--- begin ---
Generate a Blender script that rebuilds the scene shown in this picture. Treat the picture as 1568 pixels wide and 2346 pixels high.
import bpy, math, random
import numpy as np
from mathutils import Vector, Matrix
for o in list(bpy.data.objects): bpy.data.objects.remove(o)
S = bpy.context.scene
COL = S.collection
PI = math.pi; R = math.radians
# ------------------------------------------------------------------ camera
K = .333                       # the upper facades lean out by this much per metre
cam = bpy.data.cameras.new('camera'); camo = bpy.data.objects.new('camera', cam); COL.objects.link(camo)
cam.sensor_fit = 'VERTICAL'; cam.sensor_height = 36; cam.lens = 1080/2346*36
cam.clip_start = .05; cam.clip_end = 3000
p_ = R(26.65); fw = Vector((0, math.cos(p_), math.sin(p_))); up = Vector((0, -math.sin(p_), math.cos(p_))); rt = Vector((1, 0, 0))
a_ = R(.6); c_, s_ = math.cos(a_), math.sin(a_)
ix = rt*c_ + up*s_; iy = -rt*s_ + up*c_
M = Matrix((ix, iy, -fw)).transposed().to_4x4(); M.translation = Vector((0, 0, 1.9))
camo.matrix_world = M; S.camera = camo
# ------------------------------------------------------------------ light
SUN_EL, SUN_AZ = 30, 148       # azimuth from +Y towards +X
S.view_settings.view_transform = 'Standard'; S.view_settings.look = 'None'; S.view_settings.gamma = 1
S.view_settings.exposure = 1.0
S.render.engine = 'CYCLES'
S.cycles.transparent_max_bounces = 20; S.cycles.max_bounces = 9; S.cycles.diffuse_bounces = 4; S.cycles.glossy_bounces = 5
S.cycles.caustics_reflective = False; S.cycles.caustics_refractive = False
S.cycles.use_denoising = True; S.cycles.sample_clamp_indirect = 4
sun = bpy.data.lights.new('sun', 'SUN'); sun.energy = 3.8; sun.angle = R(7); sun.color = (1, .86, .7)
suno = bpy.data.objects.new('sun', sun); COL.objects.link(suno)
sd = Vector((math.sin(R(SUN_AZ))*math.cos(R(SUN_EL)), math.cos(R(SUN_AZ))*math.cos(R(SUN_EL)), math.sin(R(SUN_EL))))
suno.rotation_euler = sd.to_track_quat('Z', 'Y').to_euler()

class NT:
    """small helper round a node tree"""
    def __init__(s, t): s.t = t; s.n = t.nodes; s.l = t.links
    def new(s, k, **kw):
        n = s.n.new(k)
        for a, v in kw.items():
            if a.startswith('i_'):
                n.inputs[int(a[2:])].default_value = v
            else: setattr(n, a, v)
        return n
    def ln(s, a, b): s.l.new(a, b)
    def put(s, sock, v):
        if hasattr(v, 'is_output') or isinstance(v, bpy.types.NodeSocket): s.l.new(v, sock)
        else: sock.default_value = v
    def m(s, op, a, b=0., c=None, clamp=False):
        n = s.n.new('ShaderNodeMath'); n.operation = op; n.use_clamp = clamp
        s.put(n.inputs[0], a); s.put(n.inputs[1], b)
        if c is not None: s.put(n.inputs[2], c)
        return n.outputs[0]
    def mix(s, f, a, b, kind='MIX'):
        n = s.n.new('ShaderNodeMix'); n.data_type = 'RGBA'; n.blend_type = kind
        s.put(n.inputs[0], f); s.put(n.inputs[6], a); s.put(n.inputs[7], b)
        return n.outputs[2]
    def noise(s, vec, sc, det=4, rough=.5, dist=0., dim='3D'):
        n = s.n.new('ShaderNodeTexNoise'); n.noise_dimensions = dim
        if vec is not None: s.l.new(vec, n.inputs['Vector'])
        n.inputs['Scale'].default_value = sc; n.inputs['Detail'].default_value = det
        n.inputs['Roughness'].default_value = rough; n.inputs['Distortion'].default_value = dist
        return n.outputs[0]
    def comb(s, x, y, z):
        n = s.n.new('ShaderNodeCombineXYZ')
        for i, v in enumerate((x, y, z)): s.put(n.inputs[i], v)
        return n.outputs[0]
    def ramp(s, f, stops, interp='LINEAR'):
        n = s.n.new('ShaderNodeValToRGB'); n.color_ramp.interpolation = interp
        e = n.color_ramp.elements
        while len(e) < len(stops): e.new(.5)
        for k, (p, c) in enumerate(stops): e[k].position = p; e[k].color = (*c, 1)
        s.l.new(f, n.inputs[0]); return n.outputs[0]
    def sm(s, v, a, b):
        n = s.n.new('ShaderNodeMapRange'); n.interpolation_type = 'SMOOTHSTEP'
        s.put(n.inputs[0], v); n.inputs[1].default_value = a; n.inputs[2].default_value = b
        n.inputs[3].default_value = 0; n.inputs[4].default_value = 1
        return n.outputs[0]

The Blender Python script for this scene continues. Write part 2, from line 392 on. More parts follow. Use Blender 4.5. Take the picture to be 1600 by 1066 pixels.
--- end ---
* **Set task**: Return every line containing "picture".

* **Response to this exercise**:
Generate a Blender script that rebuilds the scene shown in this picture. Treat the picture as 1568 pixels wide and 2346 pixels high.
The Blender Python script for this scene continues. Write part 2, from line 392 on. More parts follow. Use Blender 4.5. Take the picture to be 1600 by 1066 pixels.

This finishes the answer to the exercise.